## begin Collected material

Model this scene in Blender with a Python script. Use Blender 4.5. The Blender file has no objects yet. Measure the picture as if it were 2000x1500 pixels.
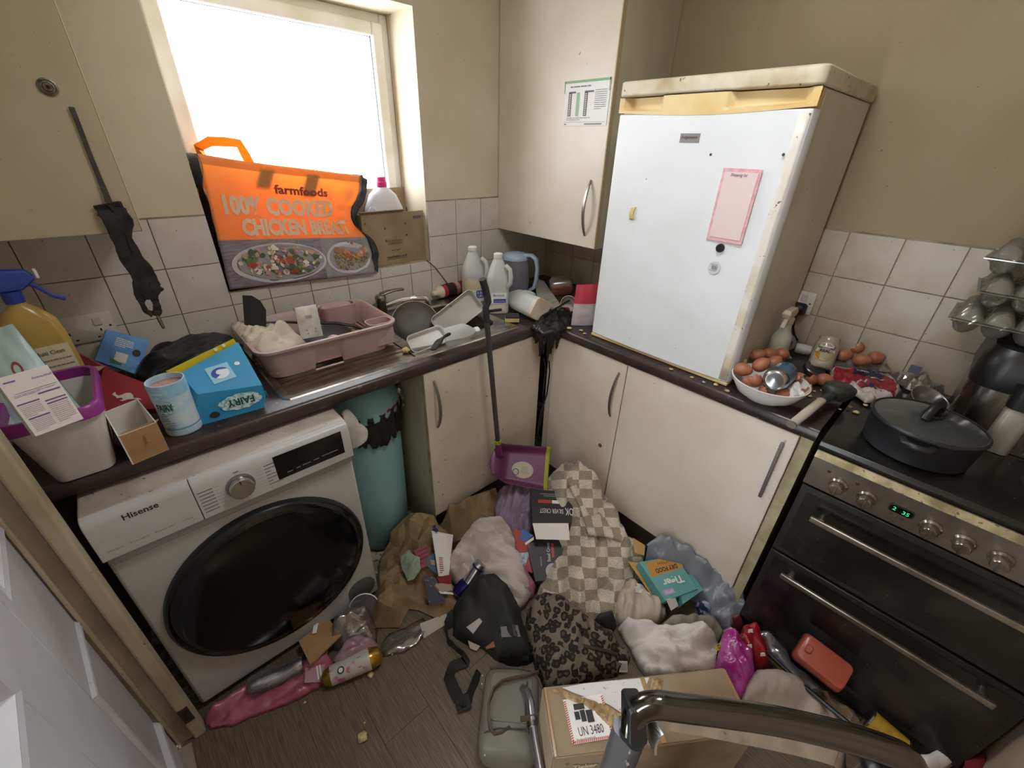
import bpy, math, random
import numpy as np
from mathutils import Vector, Matrix, Euler, noise
from mathutils.geometry import delaunay_2d_cdt
random.seed(7)
SC = bpy.context.scene; COL = SC.collection; D = bpy.data; R = math.radians
# ---------------------------------------------------------------- camera
CAM = Vector((-1.9045, -1.7714, 1.5866))
FW = Vector((0.59688289, 0.63470684, -0.49079328)); RT = Vector((0.7385823, -0.67361872, 0.02709232)); UP = Vector((0.31341186, 0.37866217, 0.87085473))
cam = D.cameras.new('camera'); co = D.objects.new('camera', cam); COL.objects.link(co)
m3 = Matrix((RT, UP, -FW)).transposed()
co.matrix_world = Matrix.Translation(CAM) @ m3.to_4x4()
cam.sensor_width = 36; cam.lens = 819.525/2000*36; cam.clip_start = .02
SC.camera = co
# ---------------------------------------------------------------- light
SC.view_settings.view_transform = 'Standard'; SC.view_settings.look = 'None'
SC.view_settings.gamma = 1; SC.view_settings.use_curve_mapping = False
SC.view_settings.exposure = 0.0
w = D.worlds.new('sky'); SC.world = w; w.use_nodes = True
bg = w.node_tree.nodes['Background']; bg.inputs[0].default_value = (.90, .955, 1, 1); bg.inputs[1].default_value = 14.5
def lamp(name, loc, rot, sx, sy, power, col, portal=False):
    l = D.lights.new(name, 'AREA'); l.shape = 'RECTANGLE'; l.size = sx; l.size_y = sy; l.energy = power; l.color = col
    if portal: l.cycles.is_portal = True
    o = D.objects.new(name, l); COL.objects.link(o); o.location = loc; o.rotation_euler = rot; return o
lamp('window_portal', (-1.23, .30, 1.57), (R(-90), 0, 0), .8, .86, 1, (1, 1, 1), True)
FILL_POWER = 10

# ---------------------------------------------------------------- helpers
def hx(h):
    h = h.lstrip('#'); c = [int(h[i:i+2], 16)/255 for i in (0, 2, 4)]
    return tuple(((x/12.92) if x <= .04045 else ((x+.055)/1.055)**2.4) for x in c)+(1,)
MATS = {}
def mat(name, col, r=.5, m=0, col2=None, ns=6, th=(.4, .65), specks=None, bump=0, bs=120, trans=0, alpha=1, coat=0, emit=0, transl=0, aniso=None, sheen=0, spec=.5):
    if name in MATS: return MATS[name]
    M = D.materials.new(name); MATS[name] = M; M.use_nodes = True; nt = M.node_tree; N = nt.nodes; L = nt.links
    p = N['Principled BSDF']; I = p.inputs
    I['Base Color'].default_value = hx(col); I['Roughness'].default_value = r; I['Metallic'].default_value = m
    I['Specular IOR Level'].default_value = spec
    if trans: I['Transmission Weight'].default_value = trans
    if alpha < 1: I['Alpha'].default_value = alpha
    if coat: I['Coat Weight'].default_value = coat; I['Coat Roughness'].default_value = .08
    if sheen: I['Sheen Weight'].default_value = sheen
    if emit: I['Emission Color'].default_value = hx(col); I['Emission Strength'].default_value = emit
    tc = N.new('ShaderNodeTexCoord'); cur = None
    def nz(scale, det=4, stretch=None):
        t = N.new('ShaderNodeTexNoise'); t.inputs['Scale'].default_value = scale; t.inputs['Detail'].default_value = det
        if stretch:
            mp = N.new('ShaderNodeMapping'); mp.inputs['Scale'].default_value = stretch; L.new(tc.outputs['Object'], mp.inputs[0]); L.new(mp.outputs[0], t.inputs['Vector'])
        else: L.new(tc.outputs['Object'], t.inputs['Vector'])
        return t
    def mixc(fac, a, b):
        x = N.new('ShaderNodeMix'); x.data_type = 'RGBA'; L.new(fac, x.inputs[0])
        if isinstance(a, tuple): x.inputs[6].default_value = a
        else: L.new(a, x.inputs[6])
        x.inputs[7].default_value = b; return x.outputs[2]
    cur = hx(col)
    if col2:
        t = nz(ns, 5, aniso); mr = N.new('ShaderNodeMapRange'); mr.inputs[1].default_value = th[0]; mr.inputs[2].default_value = th[1]
        L.new(t.outputs[0], mr.inputs[0]); cur = mixc(mr.outputs[0], cur, hx(col2))
    if specks:
        for (s, c, d) in specks:
            t = nz(s, 2); mr = N.new('ShaderNodeMapRange'); mr.inputs[1].default_value = d; mr.inputs[2].default_value = d+.04
            L.new(t.outputs[0], mr.inputs[0]); cur = mixc(mr.outputs[0], cur, hx(c))
    if not isinstance(cur, tuple): L.new(cur, I['Base Color'])
    if bump:
        t = nz(bs, 3); b = N.new('ShaderNodeBump'); b.inputs['Strength'].default_value = bump; b.inputs['Distance'].default_value = .004
        L.new(t.outputs[0], b.inputs['Height']); L.new(b.outputs[0], I['Normal'])
    if transl:
        tr = N.new('ShaderNodeBsdfTranslucent'); mx = N.new('ShaderNodeMixShader'); mx.inputs[0].default_value = transl
        if isinstance(cur, tuple): tr.inputs[0].default_value = cur
        else: L.new(cur, tr.inputs[0])
        L.new(p.outputs[0], mx.inputs[1]); L.new(tr.outputs[0], mx.inputs[2]); L.new(mx.outputs[0], N['Material Output'].inputs[0])
    return M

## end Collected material

◆ Instruction: Your task is to reproduce all of the material exactly. The pictures stay out.

◆ Final answer:
Model this scene in Blender with a Python script. Use Blender 4.5. The Blender file has no objects yet. Measure the picture as if it were 2000x1500 pixels.
import bpy, math, random
import numpy as np
from mathutils import Vector, Matrix, Euler, noise
from mathutils.geometry import delaunay_2d_cdt
random.seed(7)
SC = bpy.context.scene; COL = SC.collection; D = bpy.data; R = math.radians
# ---------------------------------------------------------------- camera
CAM = Vector((-1.9045, -1.7714, 1.5866))
FW = Vector((0.59688289, 0.63470684, -0.49079328)); RT = Vector((0.7385823, -0.67361872, 0.02709232)); UP = Vector((0.31341186, 0.37866217, 0.87085473))
cam = D.cameras.new('camera'); co = D.objects.new('camera', cam); COL.objects.link(co)
m3 = Matrix((RT, UP, -FW)).transposed()
co.matrix_world = Matrix.Translation(CAM) @ m3.to_4x4()
cam.sensor_width = 36; cam.lens = 819.525/2000*36; cam.clip_start = .02
SC.camera = co
# ---------------------------------------------------------------- light
SC.view_settings.view_transform = 'Standard'; SC.view_settings.look = 'None'
SC.view_settings.gamma = 1; SC.view_settings.use_curve_mapping = False
SC.view_settings.exposure = 0.0
w = D.worlds.new('sky'); SC.world = w; w.use_nodes = True
bg = w.node_tree.nodes['Background']; bg.inputs[0].default_value = (.90, .955, 1, 1); bg.inputs[1].default_value = 14.5
def lamp(name, loc, rot, sx, sy, power, col, portal=False):
    l = D.lights.new(name, 'AREA'); l.shape = 'RECTANGLE'; l.size = sx; l.size_y = sy; l.energy = power; l.color = col
    if portal: l.cycles.is_portal = True
    o = D.objects.new(name, l); COL.objects.link(o); o.location = loc; o.rotation_euler = rot; return o
lamp('window_portal', (-1.23, .30, 1.57), (R(-90), 0, 0), .8, .86, 1, (1, 1, 1), True)
FILL_POWER = 10

# ---------------------------------------------------------------- helpers
def hx(h):
    h = h.lstrip('#'); c = [int(h[i:i+2], 16)/255 for i in (0, 2, 4)]
    return tuple(((x/12.92) if x <= .04045 else ((x+.055)/1.055)**2.4) for x in c)+(1,)
MATS = {}
def mat(name, col, r=.5, m=0, col2=None, ns=6, th=(.4, .65), specks=None, bump=0, bs=120, trans=0, alpha=1, coat=0, emit=0, transl=0, aniso=None, sheen=0, spec=.5):
    if name in MATS: return MATS[name]
    M = D.materials.new(name); MATS[name] = M; M.use_nodes = True; nt = M.node_tree; N = nt.nodes; L = nt.links
    p = N['Principled BSDF']; I = p.inputs
    I['Base Color'].default_value = hx(col); I['Roughness'].default_value = r; I['Metallic'].default_value = m
    I['Specular IOR Level'].default_value = spec
    if trans: I['Transmission Weight'].default_value = trans
    if alpha < 1: I['Alpha'].default_value = alpha
    if coat: I['Coat Weight'].default_value = coat; I['Coat Roughness'].default_value = .08
    if sheen: I['Sheen Weight'].default_value = sheen
    if emit: I['Emission Color'].default_value = hx(col); I['Emission Strength'].default_value = emit
    tc = N.new('ShaderNodeTexCoord'); cur = None
    def nz(scale, det=4, stretch=None):
        t = N.new('ShaderNodeTexNoise'); t.inputs['Scale'].default_value = scale; t.inputs['Detail'].default_value = det
        if stretch:
            mp = N.new('ShaderNodeMapping'); mp.inputs['Scale'].default_value = stretch; L.new(tc.outputs['Object'], mp.inputs[0]); L.new(mp.outputs[0], t.inputs['Vector'])
        else: L.new(tc.outputs['Object'], t.inputs['Vector'])
        return t
    def mixc(fac, a, b):
        x = N.new('ShaderNodeMix'); x.data_type = 'RGBA'; L.new(fac, x.inputs[0])
        if isinstance(a, tuple): x.inputs[6].default_value = a
        else: L.new(a, x.inputs[6])
        x.inputs[7].default_value = b; return x.outputs[2]
    cur = hx(col)
    if col2:
        t = nz(ns, 5, aniso); mr = N.new('ShaderNodeMapRange'); mr.inputs[1].default_value = th[0]; mr.inputs[2].default_value = th[1]
        L.new(t.outputs[0], mr.inputs[0]); cur = mixc(mr.outputs[0], cur, hx(col2))
    if specks:
        for (s, c, d) in specks:
            t = nz(s, 2); mr = N.new('ShaderNodeMapRange'); mr.inputs[1].default_value = d; mr.inputs[2].default_value = d+.04
            L.new(t.outputs[0], mr.inputs[0]); cur = mixc(mr.outputs[0], cur, hx(c))
    if not isinstance(cur, tuple): L.new(cur, I['Base Color'])
    if bump:
        t = nz(bs, 3); b = N.new('ShaderNodeBump'); b.inputs['Strength'].default_value = bump; b.inputs['Distance'].default_value = .004
        L.new(t.outputs[0], b.inputs['Height']); L.new(b.outputs[0], I['Normal'])
    if transl:
        tr = N.new('ShaderNodeBsdfTranslucent'); mx = N.new('ShaderNodeMixShader'); mx.inputs[0].default_value = transl
        if isinstance(cur, tuple): tr.inputs[0].default_value = cur
        else: L.new(cur, tr.inputs[0])
        L.new(p.outputs[0], mx.inputs[1]); L.new(tr.outputs[0], mx.inputs[2]); L.new(mx.outputs[0], N['Material Output'].inputs[0])
    return M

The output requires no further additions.